What this calculator does
This tool evaluates the inverse (arc) trigonometric functions of a real number x and returns the principal-value result in radians. You can compute a single function (arcsine, arccosine, arctangent, arccosecant, arcsecant or arccotangent), or use the grouped options to get the three direct functions or the three reciprocal functions at once. If the input falls outside a function's real domain, the calculator reports that there is no real solution (a complex value would be required instead).
How to use it
Pick a Function from the dropdown, type your value of x, and choose how many significant digits to display. Press calculate. Note that ordinary double-precision arithmetic carries about 15 significant digits, so display options above 15 simply show every digit available. The math itself is unaffected by the display setting.
The formulas explained
The direct functions use the standard principal ranges: arcsine returns a value in \([-\tfrac{\pi}{2}, \tfrac{\pi}{2}]\), arccosine in \([0, \pi]\), and arctangent in the open interval \((-\tfrac{\pi}{2}, \tfrac{\pi}{2})\). Arcsine and arccosine are only defined for \(-1 \le x \le 1\). The reciprocal functions are built from the direct ones:
$$\operatorname{arccsc} x=\arcsin\tfrac{1}{x},\quad \operatorname{arcsec} x=\arccos\tfrac{1}{x}$$both requiring \(|x| \ge 1\) (and \(x \ne 0\)). Arccotangent uses the common \((0, \pi)\) range convention,
$$\operatorname{arccot} x=\tfrac{\pi}{2}-\arctan x$$which keeps the function continuous and always positive, with \(\operatorname{arccot}(0) = \tfrac{\pi}{2}\).
Worked example
With Function = "asin, acos and atan" and \(x = 0.5\):
$$\arcsin(0.5) = 0.5235987755982988\ \text{rad}\ (\tfrac{\pi}{6})$$$$\arccos(0.5) = 1.0471975511965979\ \text{rad}\ (\tfrac{\pi}{3})$$$$\arctan(0.5) = 0.4636476090008061\ \text{rad}$$As a sanity check,
$$\arcsin(0.5) + \arccos(0.5) = \tfrac{\pi}{2} = 1.5707963267948966$$exactly as expected.
FAQ
Why does it say "no real solution"? Because asin/acos need an input between \(-1\) and \(1\), and acsc/asec need \(|x| \ge 1\). Outside those ranges the answer is complex, so no real principal value exists.

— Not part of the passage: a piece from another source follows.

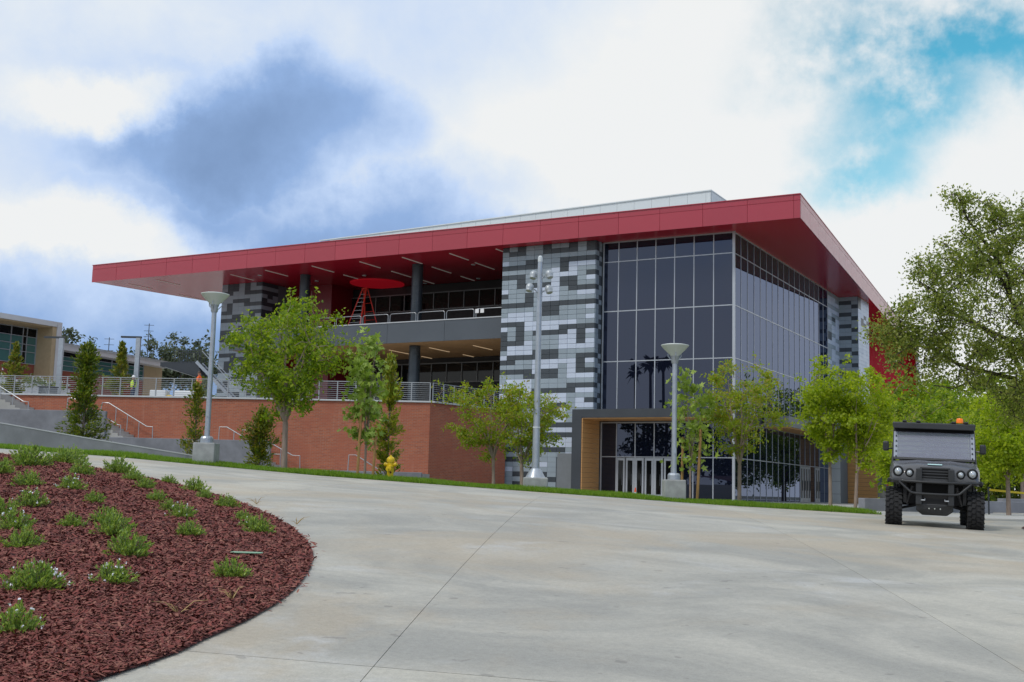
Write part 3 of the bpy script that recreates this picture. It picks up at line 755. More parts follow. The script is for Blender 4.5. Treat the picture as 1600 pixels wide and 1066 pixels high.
handrail(.4, [(20.3, 5.5), (20.2, 6.24), (19.79, 6.23), (17.31, 4.85), (16.93, 4.83), (16.9, 3.98)], [(19.3, 5.1, 5.96), (18.55, 4.6, 5.54), (17.8, 4.15, 5.12)], 'far handrail of the upper flight against the brick')
handrail(2.3, [(12.12, 3.98), (12.1, 4.82), (11.66, 4.82), (8.83, 3.3), (8.37, 3.3), (8.34, 2.4)], [(11.2, 3.9, 4.57), (10.1, 3.2, 3.98)], 'near handrail of the lower flight beside the lamp post')
handrail(.4, [(11.36, 3.98), (11.32, 4.76), (11.0, 4.75), (8.17, 3.3), (7.72, 3.29), (7.68, 2.38)], [(9.9, 3.2, 4.18), (8.9, 2.7, 3.67)], 'far handrail of the lower flight behind the round tree trunk')
handrail(2.3, [(4.33, 2.38), (4.3, 3.36), (3.9, 3.36), (2.2, 2.38)], [(3.3, 2.3, 3.0)], 'last short handrail behind the yellow hydrant')
# sloping low wall at the back of the lawn
lw = [(-17.96, 36.6, 3.51), (-15.67, 36, 3.22), (-12.34, 35, 2.75), (-9.14, 34, 2.33)]
mb = MB(); T = []
for u, v, z in lw:
    for dv in (0, .25):
        x, y = W(u, v + dv); mb.v += [(x, y, 1.0), (x, y, z)]
for i in range(3):
    a = i * 4; c = a + 4
    mb.f += [(a, c, c + 1, a + 1), (a + 1, c + 1, c + 3, a + 3), (a + 3, c + 3, c + 2, a + 2), (a, a + 2, c + 2, c)]
mb.f += [(0, 1, 3, 2), (12, 14, 15, 13)]
lowall = add('low_retaining_wall', mb, CONC_W, None, label='low sloping concrete wall at the back of the lawn', cat='wall')
mb = MB()
for u, v, z in lw:
    x, y = W(u, v - .012); x2, y2 = W(u, v + .26); mb.v += [(x, y, z + .0), (x2, y2, z + .0), (x, y, z + .03), (x2, y2, z + .03)]
for i in range(3):
    a = i * 4; c = a + 4; mb.f += [(a, c, c + 2, a + 2), (a + 2, c + 2, c + 3, a + 3), (a + 1, a + 3, c + 3, c + 1), (a, a + 1, c + 1, c)]
mb.f += [(0, 2, 3, 1), (12, 13, 15, 14)]
add('wall_edge', mb, mat('pale_arris_concrete', (.42, .43, .45), .8), lowall)
# soil of the planter behind it
pb = MB()
for u, v, z in lw:
    x, y = W(u, v + .24); x2, y2 = W(u - .5, v + 9); pb.v += [(x, y, z - .12), (x2, y2, z - .1)]
for i in range(3): pb.f.append((2 * i, 2 * i + 2, 2 * i + 3, 2 * i + 1))
add('planter_soil', pb, MULCH, None, label='planted slope between the concrete walls', kind='structure')

# ================================================================== street furniture
LAMPW = mat('lamp_white_enamel', (.62, .66, .62), .35, var=.06)
def cone_lamp(u, v, ztop, label):
    g = G(u, v); hgt = ztop - g.z
    r = empty('lamp_post', (0, 0, 0), label=label, cat='lamp post', group='post-top lamps with inverted cone shades')
    add('base', MB().obox((0, 0, .2), (.285, 0, 0), (0, .285, 0), (0, 0, .38)), CONC_B, r, bev=.025)
    add('anchor_cover', MB().lathe([(.17, .58), (.17, .70), (.14, .75), (.11, .76)], n=16), GALV, r, bev=.008)
    add('pole', MB().lathe([(.072, .72), (.064, hgt - .62), (.064, hgt - .5)], n=16), GALV, r, smooth=True)
    add('neck', MB().lathe([(.075, hgt - .5), (.095, hgt - .46), (.095, hgt - .36), (.11, hgt - .33), (.12, hgt - .30)], n=20), GALV, r, smooth=True)
    sh = add('lamp_shade', MB().lathe([(.10, hgt - .33), (.13, hgt - .27), (.28, hgt - .13), (.362, hgt - .035), (.375, hgt - .02), (.37, hgt - .005), (.30, hgt + .012), (.15, hgt + .02), (.0, hgt + .022)], n=36), LAMPW, r, smooth=True)
    for k in range(3):
        a = 2.1 * k + .5; add('yoke', MB().tube([(.09 * math.cos(a), .09 * math.sin(a), hgt - .42), (.2 * math.cos(a), .2 * math.sin(a), hgt - .30), (.2 * math.cos(a), .2 * math.sin(a), hgt - .22)], .013, 6), GALV, sh)
    add('hand_hole_cover', MB().obox((0, -.085, 1.35), (.035, 0, 0), (0, .006, 0), (0, 0, .08)), GALV, r)
    r.location = g; r.rotation_euler = (0, 0, R(29)); return r
cone_lamp(-7.95, 30.8, 6.58, 'pale grey lamp post with cone shade left of the round green tree')
cone_lamp(4.39, 31.2, 5.57, 'pale grey lamp post with cone shade in front of the glass corner')
# tall floodlight mast
g = G(.72, 31.5); hgt = 7.95 - g.z
fl = empty('floodlight_mast', (0, 0, 0), label='tall tapered grey mast with four round floodlight heads', cat='light mast')
add('base', MB().obox((0, 0, .12), (.33, 0, 0), (0, .33, 0), (0, 0, .26)), CONC_B, fl, bev=.03)
add('flared_collar', MB().lathe([(.27, .38), (.25, .42), (.145, .60), (.13, .62)], n=24), GALV, fl, smooth=True)
add('pole', MB().lathe([(.105, .5), (.088, 2.2), (.062, hgt - .1)], n=20), GALV, fl, smooth=True)
add('pole_cap', MB().lathe([(.064, hgt - .14), (.067, hgt - .1), (.06, hgt), (.03, hgt + .03)], n=16), WHITEP, fl, smooth=True)
add('band', MB().lathe([(.1, 1.7), (.102, 1.74)], n=16), WHITEP, fl)
for x, z, y in ((-.17, hgt - .46, .16), (.25, hgt - .47, -.05), (-.27, hgt - .85, -.05), (.25, hgt - .87, .05)):
    sx = 1 if x > 0 else -1
    hd = add('floodlight', MB().lathe([(.02, .10), (.06, .092), (.095, .055), (.108, 0), (.104, -.04), (.09, -.085), (.092, -.115), (.08, -.13)], n=20), mat('floodlight_grey', (.42, .45, .47), .4, metal=.3), fl, smooth=True)
    hd.location = (x, y, z); hd.rotation_euler = (R(-14), R(-12) * sx, 0); WLOC[hd] = Vector((0, 0, 0))
    add('arm', MB().tube([(-x * .98, -y, -.10), (-sx * .13, 0, -.03)], .022, 7), GALV, hd)
fl.location = g; fl.rotation_euler = (0, 0, R(29))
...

How do I convert to degrees? Multiply any radian result by \(180/\pi\) (about \(57.29578\)). The calculator keeps radians as the default output unit.
Which arccotangent convention is used? The \((0, \pi)\) branch, \(\operatorname{acot}(x) = \tfrac{\pi}{2} - \arctan x\). This is the most common convention in math references and gives \(\operatorname{acot}(0) = \tfrac{\pi}{2}\).